藤野ブランド

『藤野は絶対にブランドになれる』
そう力説する人に会った事があります。この人からは、時々いろんな「町の活かし方」のアイデアを教えてもらいます。
『「湘南」と言えば、誰でもブランドだと思うでしょ。車のナンバープレートでも、湘南ナンバーをかっこいいと思ったり。』
まあ原チャリでもないと「藤野ナンバー」なんてありませんが。
『「湘南」といっても、海があって、都心に程近くて、リゾート地として古くから開けていて、文化人も多く住んでいる・・・といった程度でしょ。藤野にだって、山と湖があって、都心に程近くて、陣馬山の登山口として観光地らしさもあり、芸術家も住んでいる。やり方次第で藤野のブランド化は充分可能だと思うのに、何故、藤野は「湘南」になれないのか。』
う〜ん、サザンが歌ってないからかな(笑)。

 冗談はともかく、今では私も藤野は充分にブランドになると思ってますし、そのやり方を慎重に(下手なやり方をして、かえってダサイと言われないように)考えて、少しずつ実行して行く時期に入っていると考えています。
 あちこちの町から人が集まって、自己紹介をする時に、
『あなたはどちらから来ましたか』
『私は藤野町から来ました』
『ほう、あの藤野町ですか』
『そうです、あの藤野町です』
『確かにあの町は、どこか違うね』
そんな会話ができる状況になったら楽しいじゃないですか。

 都心に住むのもお洒落でしょう。劇を観に行くのもコンサートを聴きに行くのも楽です。衣食住の流行の最先端が絶えず経験できる楽しさがあります。都市近郊の町もいいですね。田園調布のような古くからの高級住宅地には風情もありますし、下北沢のように活発な若者文化を発信し続けている町も面白そうです。

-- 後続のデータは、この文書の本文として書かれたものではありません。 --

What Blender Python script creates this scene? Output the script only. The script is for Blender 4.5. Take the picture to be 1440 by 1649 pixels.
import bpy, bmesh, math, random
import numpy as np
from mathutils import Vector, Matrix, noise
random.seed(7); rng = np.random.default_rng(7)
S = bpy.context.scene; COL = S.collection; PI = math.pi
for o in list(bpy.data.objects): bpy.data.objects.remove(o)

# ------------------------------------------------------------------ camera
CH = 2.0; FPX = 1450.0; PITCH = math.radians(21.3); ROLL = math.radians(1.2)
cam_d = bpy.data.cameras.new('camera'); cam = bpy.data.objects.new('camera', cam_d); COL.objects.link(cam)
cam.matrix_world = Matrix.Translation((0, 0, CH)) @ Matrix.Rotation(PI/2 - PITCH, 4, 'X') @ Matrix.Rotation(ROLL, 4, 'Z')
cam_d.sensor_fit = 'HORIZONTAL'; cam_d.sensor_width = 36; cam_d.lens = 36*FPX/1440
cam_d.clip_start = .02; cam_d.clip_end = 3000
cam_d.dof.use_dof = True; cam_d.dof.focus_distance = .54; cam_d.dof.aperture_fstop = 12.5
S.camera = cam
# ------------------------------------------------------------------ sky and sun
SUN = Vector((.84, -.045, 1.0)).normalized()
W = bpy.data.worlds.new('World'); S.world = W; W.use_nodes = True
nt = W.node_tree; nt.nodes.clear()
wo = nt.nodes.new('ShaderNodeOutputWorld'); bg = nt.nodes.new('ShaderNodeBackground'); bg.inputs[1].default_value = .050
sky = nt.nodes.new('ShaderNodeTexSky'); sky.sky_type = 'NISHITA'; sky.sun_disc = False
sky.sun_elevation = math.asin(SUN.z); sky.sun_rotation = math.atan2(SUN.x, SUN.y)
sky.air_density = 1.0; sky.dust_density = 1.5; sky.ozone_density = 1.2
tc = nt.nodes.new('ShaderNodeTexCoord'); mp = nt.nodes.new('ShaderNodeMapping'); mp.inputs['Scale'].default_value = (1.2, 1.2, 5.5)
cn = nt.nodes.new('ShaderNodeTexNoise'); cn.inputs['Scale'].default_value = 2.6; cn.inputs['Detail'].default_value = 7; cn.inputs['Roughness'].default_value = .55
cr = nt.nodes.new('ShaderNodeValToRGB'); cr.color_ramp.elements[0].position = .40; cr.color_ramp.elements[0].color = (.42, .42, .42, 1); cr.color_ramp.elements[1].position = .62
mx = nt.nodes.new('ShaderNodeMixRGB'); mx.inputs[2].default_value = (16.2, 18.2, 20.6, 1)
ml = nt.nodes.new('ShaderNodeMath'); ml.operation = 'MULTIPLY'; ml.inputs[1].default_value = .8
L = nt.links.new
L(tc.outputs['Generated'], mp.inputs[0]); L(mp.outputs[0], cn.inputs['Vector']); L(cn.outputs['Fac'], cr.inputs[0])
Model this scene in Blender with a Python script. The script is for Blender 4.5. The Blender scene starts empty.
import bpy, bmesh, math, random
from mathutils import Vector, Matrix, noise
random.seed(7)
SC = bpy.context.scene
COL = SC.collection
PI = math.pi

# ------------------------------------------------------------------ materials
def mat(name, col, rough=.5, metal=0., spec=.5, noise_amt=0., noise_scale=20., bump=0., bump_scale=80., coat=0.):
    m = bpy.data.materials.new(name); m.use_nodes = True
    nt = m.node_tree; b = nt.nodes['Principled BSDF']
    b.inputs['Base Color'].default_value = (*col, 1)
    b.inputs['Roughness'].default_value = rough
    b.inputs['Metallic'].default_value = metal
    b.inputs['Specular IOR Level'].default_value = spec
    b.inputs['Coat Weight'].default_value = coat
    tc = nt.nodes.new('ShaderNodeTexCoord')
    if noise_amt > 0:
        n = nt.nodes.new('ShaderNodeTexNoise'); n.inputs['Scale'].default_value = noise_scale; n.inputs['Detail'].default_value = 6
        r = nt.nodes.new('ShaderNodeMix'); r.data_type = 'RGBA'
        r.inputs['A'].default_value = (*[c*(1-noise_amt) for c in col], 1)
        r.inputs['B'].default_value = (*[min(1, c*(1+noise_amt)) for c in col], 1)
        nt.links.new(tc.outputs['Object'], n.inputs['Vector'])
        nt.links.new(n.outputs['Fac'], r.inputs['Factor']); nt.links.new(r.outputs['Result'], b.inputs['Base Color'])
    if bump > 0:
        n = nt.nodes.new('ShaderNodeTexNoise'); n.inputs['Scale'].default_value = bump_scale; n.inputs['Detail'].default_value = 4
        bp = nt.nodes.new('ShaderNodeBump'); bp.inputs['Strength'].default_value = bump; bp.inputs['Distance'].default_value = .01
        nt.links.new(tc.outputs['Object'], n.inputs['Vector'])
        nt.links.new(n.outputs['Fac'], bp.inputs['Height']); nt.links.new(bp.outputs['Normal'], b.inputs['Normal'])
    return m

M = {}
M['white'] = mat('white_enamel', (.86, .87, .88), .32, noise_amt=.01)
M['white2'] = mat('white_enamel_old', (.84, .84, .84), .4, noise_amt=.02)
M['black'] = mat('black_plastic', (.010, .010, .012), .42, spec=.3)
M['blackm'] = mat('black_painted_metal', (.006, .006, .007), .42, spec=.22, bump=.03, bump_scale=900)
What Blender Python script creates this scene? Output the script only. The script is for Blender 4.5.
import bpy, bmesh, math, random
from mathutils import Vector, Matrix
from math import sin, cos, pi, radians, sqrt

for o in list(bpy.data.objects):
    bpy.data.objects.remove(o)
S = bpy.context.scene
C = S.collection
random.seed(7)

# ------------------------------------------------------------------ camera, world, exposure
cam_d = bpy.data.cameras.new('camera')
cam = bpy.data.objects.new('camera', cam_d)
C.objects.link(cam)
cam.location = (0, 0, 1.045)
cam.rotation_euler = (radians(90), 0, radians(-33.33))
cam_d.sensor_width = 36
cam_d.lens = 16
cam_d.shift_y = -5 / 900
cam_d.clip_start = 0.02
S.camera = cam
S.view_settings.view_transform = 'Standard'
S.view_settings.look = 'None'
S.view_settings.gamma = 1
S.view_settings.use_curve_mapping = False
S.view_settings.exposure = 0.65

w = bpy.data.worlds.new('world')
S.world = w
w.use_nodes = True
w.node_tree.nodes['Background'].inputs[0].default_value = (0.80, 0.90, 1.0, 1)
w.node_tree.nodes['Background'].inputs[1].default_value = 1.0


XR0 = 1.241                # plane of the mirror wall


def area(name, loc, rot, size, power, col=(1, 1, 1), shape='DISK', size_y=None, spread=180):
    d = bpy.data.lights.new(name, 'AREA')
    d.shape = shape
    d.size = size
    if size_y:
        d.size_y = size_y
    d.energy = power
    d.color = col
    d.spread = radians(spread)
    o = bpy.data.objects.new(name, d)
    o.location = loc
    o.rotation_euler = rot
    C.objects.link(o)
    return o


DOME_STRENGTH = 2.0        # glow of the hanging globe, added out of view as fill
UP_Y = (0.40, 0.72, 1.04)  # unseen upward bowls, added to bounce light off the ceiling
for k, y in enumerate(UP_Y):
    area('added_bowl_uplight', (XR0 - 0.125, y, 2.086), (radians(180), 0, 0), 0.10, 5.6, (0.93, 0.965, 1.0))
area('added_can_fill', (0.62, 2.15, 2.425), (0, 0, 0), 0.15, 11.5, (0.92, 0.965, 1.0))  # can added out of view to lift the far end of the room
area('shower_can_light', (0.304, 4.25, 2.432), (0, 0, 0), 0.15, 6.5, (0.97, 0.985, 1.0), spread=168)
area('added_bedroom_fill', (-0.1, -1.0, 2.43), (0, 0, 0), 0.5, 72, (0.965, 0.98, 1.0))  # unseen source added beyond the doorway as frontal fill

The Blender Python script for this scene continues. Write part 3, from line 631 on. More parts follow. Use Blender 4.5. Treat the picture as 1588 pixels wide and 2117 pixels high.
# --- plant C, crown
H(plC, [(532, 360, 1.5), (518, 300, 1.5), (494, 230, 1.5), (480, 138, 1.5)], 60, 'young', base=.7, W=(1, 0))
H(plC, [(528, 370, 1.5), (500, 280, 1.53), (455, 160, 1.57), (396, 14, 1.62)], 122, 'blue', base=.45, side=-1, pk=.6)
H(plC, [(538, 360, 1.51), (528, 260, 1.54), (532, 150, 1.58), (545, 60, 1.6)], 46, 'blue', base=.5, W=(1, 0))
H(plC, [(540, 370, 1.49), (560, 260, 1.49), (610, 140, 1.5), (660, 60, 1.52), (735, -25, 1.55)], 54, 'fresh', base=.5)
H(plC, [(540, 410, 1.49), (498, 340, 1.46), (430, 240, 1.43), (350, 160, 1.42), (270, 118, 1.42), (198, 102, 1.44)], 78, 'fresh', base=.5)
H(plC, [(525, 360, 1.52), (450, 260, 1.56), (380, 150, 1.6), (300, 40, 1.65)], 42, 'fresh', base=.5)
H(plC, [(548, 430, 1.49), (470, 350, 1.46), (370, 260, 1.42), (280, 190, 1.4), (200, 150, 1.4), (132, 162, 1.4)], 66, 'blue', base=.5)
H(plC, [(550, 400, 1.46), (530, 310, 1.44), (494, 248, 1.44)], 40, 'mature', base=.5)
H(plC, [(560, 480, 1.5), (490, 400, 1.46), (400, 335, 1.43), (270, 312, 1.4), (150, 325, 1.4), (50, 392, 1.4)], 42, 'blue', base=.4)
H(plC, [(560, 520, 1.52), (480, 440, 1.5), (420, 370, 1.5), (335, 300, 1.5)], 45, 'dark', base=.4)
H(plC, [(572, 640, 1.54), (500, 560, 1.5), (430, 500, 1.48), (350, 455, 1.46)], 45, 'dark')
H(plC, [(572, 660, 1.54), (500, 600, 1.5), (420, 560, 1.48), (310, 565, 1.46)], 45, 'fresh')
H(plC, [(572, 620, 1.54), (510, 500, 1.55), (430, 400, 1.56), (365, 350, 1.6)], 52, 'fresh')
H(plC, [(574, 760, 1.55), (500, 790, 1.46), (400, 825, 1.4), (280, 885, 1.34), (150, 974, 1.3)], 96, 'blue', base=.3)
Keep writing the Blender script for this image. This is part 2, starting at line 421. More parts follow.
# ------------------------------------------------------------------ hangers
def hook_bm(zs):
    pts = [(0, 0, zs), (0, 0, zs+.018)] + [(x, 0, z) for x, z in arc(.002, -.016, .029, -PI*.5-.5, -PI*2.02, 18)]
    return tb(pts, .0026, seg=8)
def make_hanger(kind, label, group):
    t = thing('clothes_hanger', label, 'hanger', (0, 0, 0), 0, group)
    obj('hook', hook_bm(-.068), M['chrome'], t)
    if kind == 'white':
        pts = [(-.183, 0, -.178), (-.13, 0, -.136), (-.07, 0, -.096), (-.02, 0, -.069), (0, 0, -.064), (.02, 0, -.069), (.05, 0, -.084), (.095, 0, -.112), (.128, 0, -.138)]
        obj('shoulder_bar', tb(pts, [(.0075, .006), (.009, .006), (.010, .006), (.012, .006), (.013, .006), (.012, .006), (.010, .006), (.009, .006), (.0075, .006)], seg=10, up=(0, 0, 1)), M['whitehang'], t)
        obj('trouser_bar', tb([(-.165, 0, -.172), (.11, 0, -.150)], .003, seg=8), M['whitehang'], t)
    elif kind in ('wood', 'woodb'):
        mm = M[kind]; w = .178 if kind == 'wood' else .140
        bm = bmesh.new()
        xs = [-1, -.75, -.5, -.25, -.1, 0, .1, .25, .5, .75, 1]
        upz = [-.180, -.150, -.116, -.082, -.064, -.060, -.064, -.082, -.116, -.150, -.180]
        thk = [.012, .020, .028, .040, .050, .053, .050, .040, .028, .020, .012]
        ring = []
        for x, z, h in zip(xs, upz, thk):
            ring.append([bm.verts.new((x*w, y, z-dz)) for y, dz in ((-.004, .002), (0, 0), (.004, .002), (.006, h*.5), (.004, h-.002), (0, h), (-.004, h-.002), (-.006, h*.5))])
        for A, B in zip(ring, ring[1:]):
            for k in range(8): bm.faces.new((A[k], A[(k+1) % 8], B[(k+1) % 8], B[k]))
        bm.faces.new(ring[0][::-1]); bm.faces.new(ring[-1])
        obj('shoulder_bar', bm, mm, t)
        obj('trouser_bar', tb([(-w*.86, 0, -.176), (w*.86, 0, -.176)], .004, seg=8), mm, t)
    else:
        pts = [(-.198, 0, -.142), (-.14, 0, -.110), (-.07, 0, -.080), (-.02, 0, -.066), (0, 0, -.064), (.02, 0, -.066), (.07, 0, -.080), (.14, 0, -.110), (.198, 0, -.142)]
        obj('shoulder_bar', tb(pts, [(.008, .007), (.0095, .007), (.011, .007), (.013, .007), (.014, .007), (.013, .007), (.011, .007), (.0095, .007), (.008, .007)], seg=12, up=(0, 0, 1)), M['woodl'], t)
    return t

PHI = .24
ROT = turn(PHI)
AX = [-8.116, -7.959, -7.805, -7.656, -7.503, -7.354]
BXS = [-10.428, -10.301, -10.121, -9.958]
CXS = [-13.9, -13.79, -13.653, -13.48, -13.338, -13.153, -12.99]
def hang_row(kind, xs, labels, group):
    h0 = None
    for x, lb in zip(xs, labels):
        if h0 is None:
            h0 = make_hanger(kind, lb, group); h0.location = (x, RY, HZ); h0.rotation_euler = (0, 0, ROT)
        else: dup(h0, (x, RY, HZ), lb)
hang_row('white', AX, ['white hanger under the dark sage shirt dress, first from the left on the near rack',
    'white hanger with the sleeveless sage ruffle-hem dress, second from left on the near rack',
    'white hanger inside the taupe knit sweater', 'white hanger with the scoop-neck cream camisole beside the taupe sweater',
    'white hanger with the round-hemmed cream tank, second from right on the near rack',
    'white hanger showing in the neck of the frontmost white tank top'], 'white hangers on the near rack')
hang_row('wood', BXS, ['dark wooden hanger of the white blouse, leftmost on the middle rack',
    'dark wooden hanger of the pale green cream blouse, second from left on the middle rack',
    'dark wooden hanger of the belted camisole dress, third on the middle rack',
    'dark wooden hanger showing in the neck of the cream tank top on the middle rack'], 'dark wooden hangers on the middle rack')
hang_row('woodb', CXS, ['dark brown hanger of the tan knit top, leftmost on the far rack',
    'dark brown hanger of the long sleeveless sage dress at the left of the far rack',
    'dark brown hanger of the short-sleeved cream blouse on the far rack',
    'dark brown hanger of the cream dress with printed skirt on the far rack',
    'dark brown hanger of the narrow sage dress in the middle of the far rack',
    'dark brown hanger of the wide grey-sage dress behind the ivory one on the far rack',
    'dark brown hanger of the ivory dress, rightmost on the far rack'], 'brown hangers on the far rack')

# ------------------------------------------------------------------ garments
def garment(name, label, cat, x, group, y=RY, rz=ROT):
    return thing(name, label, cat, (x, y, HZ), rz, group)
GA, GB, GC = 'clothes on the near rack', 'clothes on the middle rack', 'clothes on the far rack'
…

 でも、通勤時間は長くなりますが、「山に暮らす」という生き方も、これからはお洒落だと思ってくれる人も増えるはずです。休日には山菜やキノコを採りに山へ入るような生活。小さな菜園の手入れをするような生活。気軽に山遊びをする生活。
 これだって、充分「うらやましい」と言われる力は持っていると思うのですが。

 それに藤野町は、「芸術の家」という施設でも、個人が経営している工房やカフェやライブ会場でも、ときどきコンサートなどのイベントをやります。時には町全体を会場にした催し物もあります。

『あの町は、いつも何か楽しい事をやっていて、同時に山里の暮しを積極的に楽しんでいる。』
 そんなイメージが行き渡れば、「藤野ブランド」の完成も間近です。そうしたら、
「津久井、相模湖、上野原、似たような町は幾つもあるけど、住むとしたらやっぱり藤野だ」と人から言われるようになるでしょう。

 今の藤野町は、ブランドになる素質を持ちながら、その素質を活かしていません。課題も多々あります。
 この文章で、私は「都会に通勤しながら山里で暮らすのも、これからのお洒落だ」と言いましたが、藤野町はまだ、都心への通勤者に優しい町とは言えないと思います。近年まで、学校に給食もありませんでしたし、学童保育もありませんでした。これは共働きの夫婦には不満の出る行政サービスの水準だったでしょう。
 駅前のタクシーは、夜も早い内に営業を終えてしまいます。深夜に帰宅する人には使えません。

 「芸術系のイベントが多い町」とも書きましたが、藤野町のどこで、いつ、どんなイベントがあるのか、町民全体が情報を共有できていない状態が今でも続いています。
『参加してみたいけど、きっかけが掴めない。どこにきっかけがあるのかも判らない。せっかく「芸術村」に住んでいるのに。』
そんな不満の声は、今までも度々聞きました。

 町の様子だって、お洒落とは言えない状態です。廃虚になって放火されたホテルが、そのままの姿を晒していたり。交通量の多い甲州街道には、歩道もない危険な箇所があったり。
「山と湖の町」と言っても、山はともかくとして、湖には町民とはほとんど縁がありません。というのも、藤野町の湖は岸が崖のような急斜面になっている場所がほとんどで、町に住む人々が、のんびりと湖岸で休日を楽しんだり、くつろげるような所がないのです。
 これも、今後は親水公園を作るかして、住民が「湖のある町」を実感できるような仕組みを作る必要があると思います。